WHEN Mohammad Amir took his fifth wicket at Lord's on Friday, he dropped to his knees and kissed the most hallowed turf in cricket.
The most hallowed turf in sport, perhaps. It was a kiss of BETRAYAL. A betrayal of the sport's soul by a young man corrupted by greed.
A betrayal of a troubled nation beset by problems, grappling with the harrowing effects of a natural tragedy.
Think that is an exaggeration? Think again. In a time of human devastation, cricket was an escape for the people of Pakistan. While their performances were strangely inconsistent - maybe we now know why - there were moments when the spirit of this team was admired back home and in England, their ups and downs in this series a reflection of the turbulent times four thousand miles away.
It turns out that spirit can be bought, those ups and downs conducted by high-rolling gamblers.
And to think we gave this team house room when security fears robbed their nation of hosting the sport they love with an unrivalled passion.
While the world unites to gather millions of pounds in support of the relief effort, while those whose lives were washed away by floods scramble to save the last material vestiges of their existence, their cricketers - icons of society, shafts of light in dark times - try to make a fast buck out of a noble game.
In the process, they have brought shame on a sport once the epitome of honour. The actions of these few have stained cricket for ever.
How long before we can again watch a Pakistani cricket team and believe? Believe the myriad dropped catches are down to human error rather than human avarice? Believe that astonishing comebacks such as the one pulled off by Australia in Sydney earlier this year are part of cricket's tapestry of miracles rather than stone-cold scams?
Think also of the collateral damage. Every wicket taken against Pakistan by striving Englishmen, every run scored, every victory achieved, is meaningless. When Stuart Broad clipped a shot through midwicket on Friday afternoon, it was the moment of his young life.
A century - his first in Test cricket, his first in professional cricket - at the home of the game.
Scoring at Wembley, holing a winning putt at St Andrews, serving out for the title at Wimbledon. It was up there with them.
Now, it means nothing.
But this is not just about crushing our belief in the integrity of cricket. They have not just betrayed the game's soul, they have betrayed sport. Full stop. They have poisoned the very essence of it.

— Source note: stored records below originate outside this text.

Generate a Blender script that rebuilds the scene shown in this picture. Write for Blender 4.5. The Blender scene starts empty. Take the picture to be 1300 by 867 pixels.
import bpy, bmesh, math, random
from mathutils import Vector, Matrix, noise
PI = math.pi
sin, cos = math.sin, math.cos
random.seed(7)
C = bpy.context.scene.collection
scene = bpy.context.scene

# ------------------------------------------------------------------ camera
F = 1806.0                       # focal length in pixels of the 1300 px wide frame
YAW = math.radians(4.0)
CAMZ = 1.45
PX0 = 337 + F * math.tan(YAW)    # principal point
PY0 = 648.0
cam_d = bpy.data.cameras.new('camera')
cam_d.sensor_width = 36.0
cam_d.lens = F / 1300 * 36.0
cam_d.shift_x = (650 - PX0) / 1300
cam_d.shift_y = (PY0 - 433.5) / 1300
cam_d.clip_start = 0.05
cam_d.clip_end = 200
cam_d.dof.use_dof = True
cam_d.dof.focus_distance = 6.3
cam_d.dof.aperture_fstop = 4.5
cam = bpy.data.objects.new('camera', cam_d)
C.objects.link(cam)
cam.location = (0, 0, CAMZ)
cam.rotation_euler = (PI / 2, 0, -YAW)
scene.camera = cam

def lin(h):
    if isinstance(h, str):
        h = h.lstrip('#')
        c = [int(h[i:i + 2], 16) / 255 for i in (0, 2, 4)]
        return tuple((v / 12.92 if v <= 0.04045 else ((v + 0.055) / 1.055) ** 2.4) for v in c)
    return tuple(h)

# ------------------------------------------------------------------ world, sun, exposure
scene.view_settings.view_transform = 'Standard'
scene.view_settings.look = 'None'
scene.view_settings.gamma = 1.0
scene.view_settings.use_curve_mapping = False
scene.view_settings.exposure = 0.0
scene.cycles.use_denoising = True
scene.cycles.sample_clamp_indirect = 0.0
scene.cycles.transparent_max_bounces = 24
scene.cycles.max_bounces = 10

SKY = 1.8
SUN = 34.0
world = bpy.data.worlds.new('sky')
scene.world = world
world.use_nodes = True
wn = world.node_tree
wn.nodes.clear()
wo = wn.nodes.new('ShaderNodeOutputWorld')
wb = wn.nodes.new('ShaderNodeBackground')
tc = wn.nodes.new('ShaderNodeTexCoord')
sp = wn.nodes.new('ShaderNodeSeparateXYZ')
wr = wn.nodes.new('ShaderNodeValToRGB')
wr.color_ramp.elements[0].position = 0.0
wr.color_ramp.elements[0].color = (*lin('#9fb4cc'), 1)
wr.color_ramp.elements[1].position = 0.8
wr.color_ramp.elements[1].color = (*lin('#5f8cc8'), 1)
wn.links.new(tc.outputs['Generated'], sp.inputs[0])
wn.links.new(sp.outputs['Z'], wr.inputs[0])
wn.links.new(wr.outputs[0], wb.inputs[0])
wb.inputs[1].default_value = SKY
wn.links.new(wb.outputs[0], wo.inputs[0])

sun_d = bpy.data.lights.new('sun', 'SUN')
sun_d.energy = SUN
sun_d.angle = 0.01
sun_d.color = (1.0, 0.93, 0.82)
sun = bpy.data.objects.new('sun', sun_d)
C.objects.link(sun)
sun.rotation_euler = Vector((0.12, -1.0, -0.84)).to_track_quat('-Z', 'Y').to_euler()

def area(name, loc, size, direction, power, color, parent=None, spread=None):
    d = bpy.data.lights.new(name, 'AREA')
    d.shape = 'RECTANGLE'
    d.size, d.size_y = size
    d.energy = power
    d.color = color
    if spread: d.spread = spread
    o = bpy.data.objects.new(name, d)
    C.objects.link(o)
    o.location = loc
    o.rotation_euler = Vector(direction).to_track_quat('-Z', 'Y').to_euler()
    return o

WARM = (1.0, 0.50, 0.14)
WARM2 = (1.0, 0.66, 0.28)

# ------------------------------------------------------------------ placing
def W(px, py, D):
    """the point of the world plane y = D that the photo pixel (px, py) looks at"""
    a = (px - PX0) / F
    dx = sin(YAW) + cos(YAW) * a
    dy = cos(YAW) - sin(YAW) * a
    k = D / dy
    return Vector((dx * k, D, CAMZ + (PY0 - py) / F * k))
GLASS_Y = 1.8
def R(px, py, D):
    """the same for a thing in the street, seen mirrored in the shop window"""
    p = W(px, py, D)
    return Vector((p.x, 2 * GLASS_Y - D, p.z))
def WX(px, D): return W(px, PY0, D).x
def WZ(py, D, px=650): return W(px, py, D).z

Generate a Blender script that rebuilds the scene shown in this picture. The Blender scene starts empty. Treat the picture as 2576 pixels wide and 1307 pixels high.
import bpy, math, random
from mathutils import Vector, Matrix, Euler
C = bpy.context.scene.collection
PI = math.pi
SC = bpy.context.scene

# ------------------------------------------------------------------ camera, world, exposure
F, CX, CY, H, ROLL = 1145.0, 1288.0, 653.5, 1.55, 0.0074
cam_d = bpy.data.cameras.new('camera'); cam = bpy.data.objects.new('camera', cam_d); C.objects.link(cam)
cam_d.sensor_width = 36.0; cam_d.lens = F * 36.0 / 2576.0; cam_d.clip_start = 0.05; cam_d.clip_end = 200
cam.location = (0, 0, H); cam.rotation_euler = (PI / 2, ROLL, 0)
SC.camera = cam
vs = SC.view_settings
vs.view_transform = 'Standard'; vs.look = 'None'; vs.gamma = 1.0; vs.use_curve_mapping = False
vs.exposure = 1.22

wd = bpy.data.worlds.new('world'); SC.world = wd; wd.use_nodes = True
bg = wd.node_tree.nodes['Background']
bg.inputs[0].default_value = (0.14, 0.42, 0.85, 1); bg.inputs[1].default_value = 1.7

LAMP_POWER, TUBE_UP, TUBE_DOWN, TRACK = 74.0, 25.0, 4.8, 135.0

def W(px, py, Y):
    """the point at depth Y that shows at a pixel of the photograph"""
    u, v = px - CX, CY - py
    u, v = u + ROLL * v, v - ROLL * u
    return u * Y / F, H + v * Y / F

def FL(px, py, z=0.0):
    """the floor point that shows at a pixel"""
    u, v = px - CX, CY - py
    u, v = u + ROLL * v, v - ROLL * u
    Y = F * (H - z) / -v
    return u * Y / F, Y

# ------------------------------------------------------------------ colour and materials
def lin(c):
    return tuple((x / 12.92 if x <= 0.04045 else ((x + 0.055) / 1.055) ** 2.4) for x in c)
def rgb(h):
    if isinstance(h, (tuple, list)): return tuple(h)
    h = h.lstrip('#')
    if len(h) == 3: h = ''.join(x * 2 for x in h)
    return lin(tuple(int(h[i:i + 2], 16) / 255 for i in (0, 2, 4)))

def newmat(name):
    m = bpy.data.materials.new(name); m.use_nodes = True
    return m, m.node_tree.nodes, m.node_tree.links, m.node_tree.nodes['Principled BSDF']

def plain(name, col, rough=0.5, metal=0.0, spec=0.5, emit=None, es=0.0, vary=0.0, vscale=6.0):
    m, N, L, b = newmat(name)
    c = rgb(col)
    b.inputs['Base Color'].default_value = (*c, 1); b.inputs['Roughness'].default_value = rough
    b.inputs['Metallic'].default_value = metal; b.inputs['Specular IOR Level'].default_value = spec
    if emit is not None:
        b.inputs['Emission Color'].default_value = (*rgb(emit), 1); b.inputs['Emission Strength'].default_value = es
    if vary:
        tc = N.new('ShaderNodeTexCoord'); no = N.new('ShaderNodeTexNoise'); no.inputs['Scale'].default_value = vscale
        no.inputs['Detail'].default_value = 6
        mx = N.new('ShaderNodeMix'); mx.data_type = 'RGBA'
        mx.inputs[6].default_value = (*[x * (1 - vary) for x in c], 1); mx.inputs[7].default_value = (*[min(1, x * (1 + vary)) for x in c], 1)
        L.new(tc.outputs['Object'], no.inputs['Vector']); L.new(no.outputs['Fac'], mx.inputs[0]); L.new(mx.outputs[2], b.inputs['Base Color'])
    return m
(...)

It is another - and, by far the most damning - piece of evidence that cheating is now endemic in top-level sport.
One of the news paper listened to John Higgins boast how he could rig a snooker match for a few grand. Match-fixing allegations swirl around the lesser leagues of European football.
Crashgate and Bloodgate might not have been at the behest of illegal gambling syndicates or bent bookies but they drip- drip into the public consciousness.
When players cheat in any sport, they besmirch their fellow sportsmen around the world.
If we watch a crucial putt missed, we might just wonder. An own goal in the dying seconds of a game or a dart landing the wrong side of victory? Hhhmm.
Genuine slings and arrows of sporting misfortune... or despicable acts perpetrated by people having their strings pulled by gambling puppeteers?
Betting in sport is a juggernaut that cannot be halted. It will always bring with it crime and corruption.
The thing that sporting authorities can do is ban offenders for life. The News of the World has pursued them, sporting authorities should do likewise. And when caught, no pussy- footing around, no two-year suspension slaps on wrists.
The multitudes around the world who love sport have got to be able to believe in its integrity.
Fixing games destroys the fundamental principle of sport. Those guilty of it should be banned for life.